Kinzer countered that the court was “being invited to consider hypothetical evidence [by] postulations that it has been covered up”. Trafigura’s counsel argued that the prosecutor’s case relied on flimsy and unreliable testimony.
Ducrest asked why former Trafigura executive, Mariano Ferraz, known in the company as “Mr Angola”, who was alleged to be at centre of the alleged scheme, had not been called indicted or called to testify.
Ferraz was convicted in his home country of corruption in a separate case in 2018, and Trafigura claimed that he had provided damning testimony to Switzerland’s prosecutor as part of a bargain he struck with authorities in Brazil to reduce his jail time. Plea bargains are not legal in Switzerland.
“The federal prosecutor based its indictment on Ferraz’s statements,” Ducrest said. “Ferraz is the guest star,” of the case, he mocked. “But he is not only the main actor, but also the scriptwriter of the indictment. He is the one who writes the story. In his own way.
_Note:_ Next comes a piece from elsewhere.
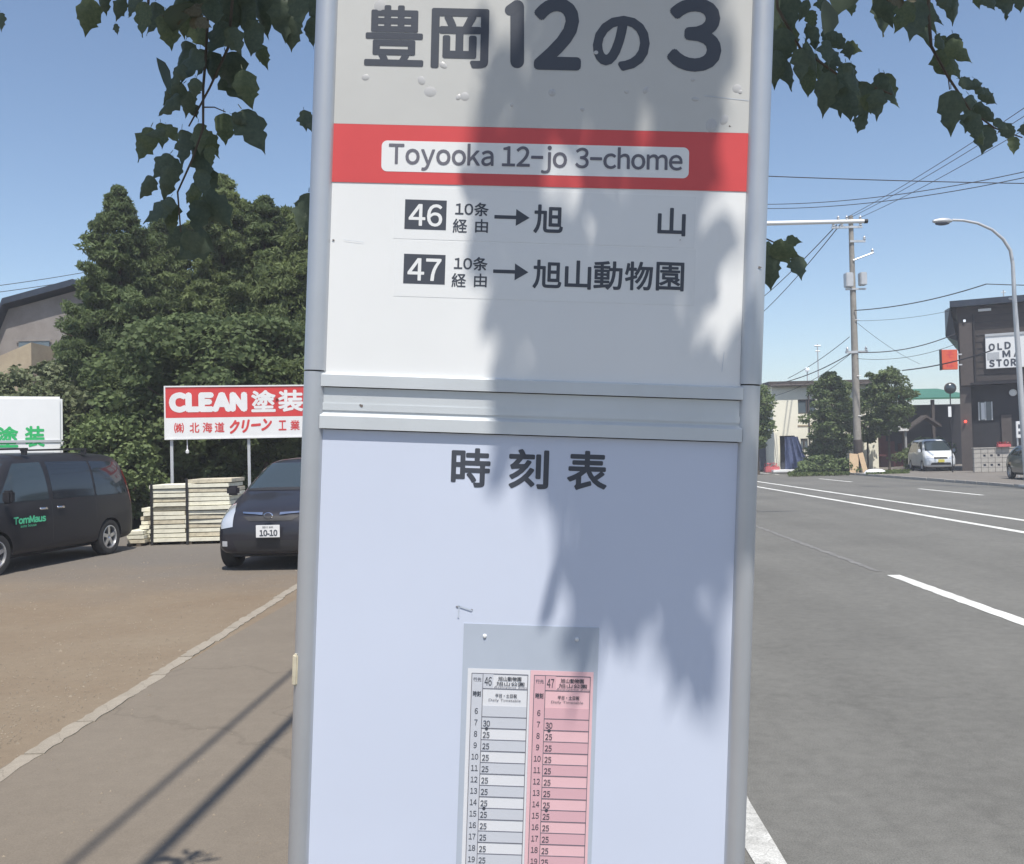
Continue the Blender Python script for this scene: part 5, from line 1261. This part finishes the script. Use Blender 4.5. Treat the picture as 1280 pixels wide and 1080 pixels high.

In his own interest.”
In a second line of legal defence, Trafigura’s team sought to demonstrate that the company had robust compliance measures in place at the time.
Such a demonstration would provide a defence for the company, which under Swiss criminal law is only liable if it is found not to have taken reasonable steps to stop acts of corruption.
Judges in the case will now deliberate the arguments, and a judgment may take several weeks, or even months, to arrive.